Return the records word for word. Any pictures in them are not part of the copy.
-- begin --
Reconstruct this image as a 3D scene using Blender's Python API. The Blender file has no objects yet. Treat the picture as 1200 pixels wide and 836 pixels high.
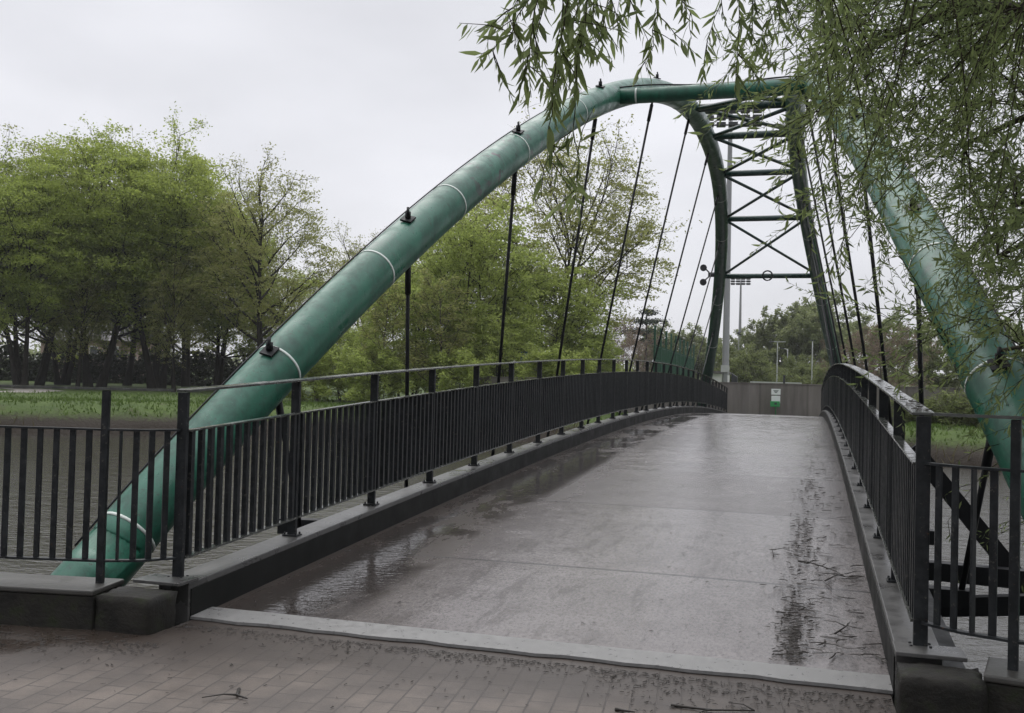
import bpy, math, random
import numpy as np
from mathutils import Vector, Matrix

# ------------------------------------------------------------------ camera, sky, sun, exposure
scene = bpy.context.scene
COL = scene.collection
CAMX, CAMZ, FPX = 1.6817, 1.6, 1178.04
PITCH, ROLL, YAW = 0.02377, 0.02559, -0.28835
cy_, sy_, cp_, sp_ = math.cos(YAW), math.sin(YAW), math.cos(PITCH), math.sin(PITCH)
FWD = Vector((sy_ * cp_, cy_ * cp_, sp_))
UP0 = Vector((-sy_ * sp_, -cy_ * sp_, cp_))
RT0 = Vector((cy_, -sy_, 0))
RT = RT0 * math.cos(ROLL) + UP0 * math.sin(ROLL)
UP = UP0 * math.cos(ROLL) - RT0 * math.sin(ROLL)
camd = bpy.data.cameras.new('camera')
cam = bpy.data.objects.new('camera', camd)
COL.objects.link(cam)
camd.sensor_width = 36.0
camd.lens = FPX / 1200 * 36
camd.clip_start, camd.clip_end = 0.05, 5000
cam.matrix_world = Matrix(((RT.x, UP.x, -FWD.x, CAMX), (RT.y, UP.y, -FWD.y, 0), (RT.z, UP.z, -FWD.z, CAMZ), (0, 0, 0, 1)))
scene.camera = cam

SUN_EL, SUN_AZ = math.radians(55), math.radians(-35)     # azimuth from +Y, clockwise
world = bpy.data.worlds.new('World')
scene.world = world
world.use_nodes = True
wn, wl = world.node_tree.nodes, world.node_tree.links
wn.clear()
w_out = wn.new('ShaderNodeOutputWorld')
w_bg = wn.new('ShaderNodeBackground')
w_bg.inputs['Strength'].default_value = 0.1
sky = wn.new('ShaderNodeTexSky')
sky.sky_type = 'NISHITA'
sky.sun_disc = False
sky.sun_elevation = SUN_EL
sky.sun_rotation = SUN_AZ
sky.dust_density = 4.0
tc = wn.new('ShaderNodeTexCoord')
mp = wn.new('ShaderNodeMapping')
mp.inputs['Scale'].default_value = (1, 1, 2.6)
nz = wn.new('ShaderNodeTexNoise')
nz.inputs['Scale'].default_value = 2.1
nz.inputs['Detail'].default_value = 5
nz.inputs['Roughness'].default_value = 0.5
cr = wn.new('ShaderNodeValToRGB')
cr.color_ramp.elements[0].position = 0.32
cr.color_ramp.elements[0].color = (0.60, 0.607, 0.645, 1)
cr.color_ramp.elements[1].position = 0.68
cr.color_ramp.elements[1].color = (0.76, 0.765, 0.81, 1)
sc10 = wn.new('ShaderNodeVectorMath')
sc10.operation = 'SCALE'
mixw = wn.new('ShaderNodeMix')
mixw.data_type = 'RGBA'
mixw.inputs['Factor'].default_value = 0.94               # thick cloud layer over the clear sky
# overcast luminance: bright towards the hidden sun and the zenith, dull behind
sepw = wn.new('ShaderNodeSeparateXYZ')
wl.new(tc.outputs['Generated'], sepw.inputs[0])
rz_ = wn.new('ShaderNodeMapRange')
rz_.interpolation_type = 'SMOOTHSTEP'
for i_, v_ in ((1, 0.42), (2, 1.0), (3, 0.0), (4, 2.0)): rz_.inputs[i_].default_value = v_
wl.new(sepw.outputs[2], rz_.inputs[0])
ry_ = wn.new('ShaderNodeMapRange')
ry_.interpolation_type = 'SMOOTHSTEP'
for i_, v_ in ((1, -0.7), (2, 0.75), (3, 0.62), (4, 1.0)): ry_.inputs[i_].default_value = v_
wl.new(sepw.outputs[1], ry_.inputs[0])
lum = wn.new('ShaderNodeMath')
lum.operation = 'ADD'
wl.new(rz_.outputs[0], lum.inputs[0])
wl.new(ry_.outputs[0], lum.inputs[1])
lum10 = wn.new('ShaderNodeMath')
lum10.operation = 'MULTIPLY'
lum10.inputs[1].default_value = 10.0
wl.new(lum.outputs[0], lum10.inputs[0])
wl.new(tc.outputs['Generated'], mp.inputs['Vector'])
wl.new(mp.outputs['Vector'], nz.inputs['Vector'])
wl.new(nz.outputs['Fac'], cr.inputs['Fac'])
wl.new(lum10.outputs[0], sc10.inputs['Scale'])
wl.new(cr.outputs['Color'], sc10.inputs[0])
wl.new(sky.outputs['Color'], mixw.inputs[6])
wl.new(sc10.outputs['Vector'], mixw.inputs[7])
wl.new(mixw.outputs[2], w_bg.inputs['Color'])
wl.new(w_bg.outputs['Background'], w_out.inputs['Surface'])

sund = bpy.data.lights.new('sun', 'SUN')
sund.energy = 0.8
sund.angle = math.radians(50)
sund.color = (1.0, 0.97, 0.93)
sun = bpy.data.objects.new('sun', sund)
COL.objects.link(sun)
sdir = Vector((math.sin(SUN_AZ) * math.cos(SUN_EL), math.cos(SUN_AZ) * math.cos(SUN_EL), math.sin(SUN_EL)))
sun.rotation_euler = sdir.to_track_quat('Z', 'Y').to_euler()
vs = scene.view_settings
vs.view_transform = 'Standard'
vs.look = 'None'
vs.exposure = 0.3
vs.gamma = 1.0
vs.use_curve_mapping = False
scene.cycles.max_bounces = 8
scene.cycles.diffuse_bounces = 5
scene.cycles.glossy_bounces = 3
scene.cycles.transmission_bounces = 3
scene.cycles.transparent_max_bounces = 6

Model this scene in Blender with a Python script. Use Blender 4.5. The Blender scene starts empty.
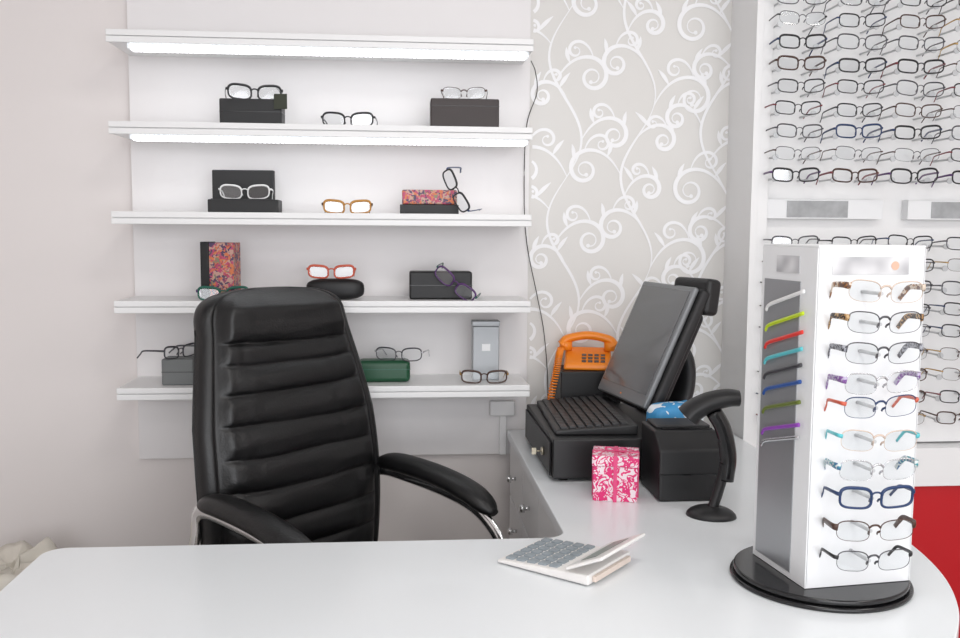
-- end --
# SOLUTION TO THIS TASK:
Reconstruct this image as a 3D scene using Blender's Python API. The Blender file has no objects yet. Treat the picture as 1200 pixels wide and 836 pixels high.
import bpy, math, random
import numpy as np
from mathutils import Vector, Matrix

# ------------------------------------------------------------------ camera, sky, sun, exposure
scene = bpy.context.scene
COL = scene.collection
CAMX, CAMZ, FPX = 1.6817, 1.6, 1178.04
PITCH, ROLL, YAW = 0.02377, 0.02559, -0.28835
cy_, sy_, cp_, sp_ = math.cos(YAW), math.sin(YAW), math.cos(PITCH), math.sin(PITCH)
FWD = Vector((sy_ * cp_, cy_ * cp_, sp_))
UP0 = Vector((-sy_ * sp_, -cy_ * sp_, cp_))
RT0 = Vector((cy_, -sy_, 0))
RT = RT0 * math.cos(ROLL) + UP0 * math.sin(ROLL)
UP = UP0 * math.cos(ROLL) - RT0 * math.sin(ROLL)
camd = bpy.data.cameras.new('camera')
cam = bpy.data.objects.new('camera', camd)
COL.objects.link(cam)
camd.sensor_width = 36.0
camd.lens = FPX / 1200 * 36
camd.clip_start, camd.clip_end = 0.05, 5000
cam.matrix_world = Matrix(((RT.x, UP.x, -FWD.x, CAMX), (RT.y, UP.y, -FWD.y, 0), (RT.z, UP.z, -FWD.z, CAMZ), (0, 0, 0, 1)))
scene.camera = cam

SUN_EL, SUN_AZ = math.radians(55), math.radians(-35)     # azimuth from +Y, clockwise
world = bpy.data.worlds.new('World')
scene.world = world
world.use_nodes = True
wn, wl = world.node_tree.nodes, world.node_tree.links
wn.clear()
w_out = wn.new('ShaderNodeOutputWorld')
w_bg = wn.new('ShaderNodeBackground')
w_bg.inputs['Strength'].default_value = 0.1
sky = wn.new('ShaderNodeTexSky')
sky.sky_type = 'NISHITA'
sky.sun_disc = False
sky.sun_elevation = SUN_EL
sky.sun_rotation = SUN_AZ
sky.dust_density = 4.0
tc = wn.new('ShaderNodeTexCoord')
mp = wn.new('ShaderNodeMapping')
mp.inputs['Scale'].default_value = (1, 1, 2.6)
nz = wn.new('ShaderNodeTexNoise')
nz.inputs['Scale'].default_value = 2.1
nz.inputs['Detail'].default_value = 5
nz.inputs['Roughness'].default_value = 0.5
cr = wn.new('ShaderNodeValToRGB')
cr.color_ramp.elements[0].position = 0.32
cr.color_ramp.elements[0].color = (0.60, 0.607, 0.645, 1)
cr.color_ramp.elements[1].position = 0.68
cr.color_ramp.elements[1].color = (0.76, 0.765, 0.81, 1)
sc10 = wn.new('ShaderNodeVectorMath')
sc10.operation = 'SCALE'
mixw = wn.new('ShaderNodeMix')
mixw.data_type = 'RGBA'
mixw.inputs['Factor'].default_value = 0.94               # thick cloud layer over the clear sky
# overcast luminance: bright towards the hidden sun and the zenith, dull behind
sepw = wn.new('ShaderNodeSeparateXYZ')
wl.new(tc.outputs['Generated'], sepw.inputs[0])
rz_ = wn.new('ShaderNodeMapRange')
rz_.interpolation_type = 'SMOOTHSTEP'
for i_, v_ in ((1, 0.42), (2, 1.0), (3, 0.0), (4, 2.0)): rz_.inputs[i_].default_value = v_
wl.new(sepw.outputs[2], rz_.inputs[0])
ry_ = wn.new('ShaderNodeMapRange')
ry_.interpolation_type = 'SMOOTHSTEP'
for i_, v_ in ((1, -0.7), (2, 0.75), (3, 0.62), (4, 1.0)): ry_.inputs[i_].default_value = v_
wl.new(sepw.outputs[1], ry_.inputs[0])
lum = wn.new('ShaderNodeMath')
lum.operation = 'ADD'
wl.new(rz_.outputs[0], lum.inputs[0])
wl.new(ry_.outputs[0], lum.inputs[1])
lum10 = wn.new('ShaderNodeMath')
lum10.operation = 'MULTIPLY'
lum10.inputs[1].default_value = 10.0
wl.new(lum.outputs[0], lum10.inputs[0])
wl.new(tc.outputs['Generated'], mp.inputs['Vector'])
wl.new(mp.outputs['Vector'], nz.inputs['Vector'])
wl.new(nz.outputs['Fac'], cr.inputs['Fac'])
wl.new(lum10.outputs[0], sc10.inputs['Scale'])
wl.new(cr.outputs['Color'], sc10.inputs[0])
wl.new(sky.outputs['Color'], mixw.inputs[6])
wl.new(sc10.outputs['Vector'], mixw.inputs[7])
wl.new(mixw.outputs[2], w_bg.inputs['Color'])
wl.new(w_bg.outputs['Background'], w_out.inputs['Surface'])

sund = bpy.data.lights.new('sun', 'SUN')
sund.energy = 0.8
sund.angle = math.radians(50)
sund.color = (1.0, 0.97, 0.93)
sun = bpy.data.objects.new('sun', sund)
COL.objects.link(sun)
sdir = Vector((math.sin(SUN_AZ) * math.cos(SUN_EL), math.cos(SUN_AZ) * math.cos(SUN_EL), math.sin(SUN_EL)))
sun.rotation_euler = sdir.to_track_quat('Z', 'Y').to_euler()
vs = scene.view_settings
vs.view_transform = 'Standard'
vs.look = 'None'
vs.exposure = 0.3
vs.gamma = 1.0
vs.use_curve_mapping = False
scene.cycles.max_bounces = 8
scene.cycles.diffuse_bounces = 5
scene.cycles.glossy_bounces = 3
scene.cycles.transmission_bounces = 3
scene.cycles.transparent_max_bounces = 6

Model this scene in Blender with a Python script. Use Blender 4.5. The Blender scene starts empty.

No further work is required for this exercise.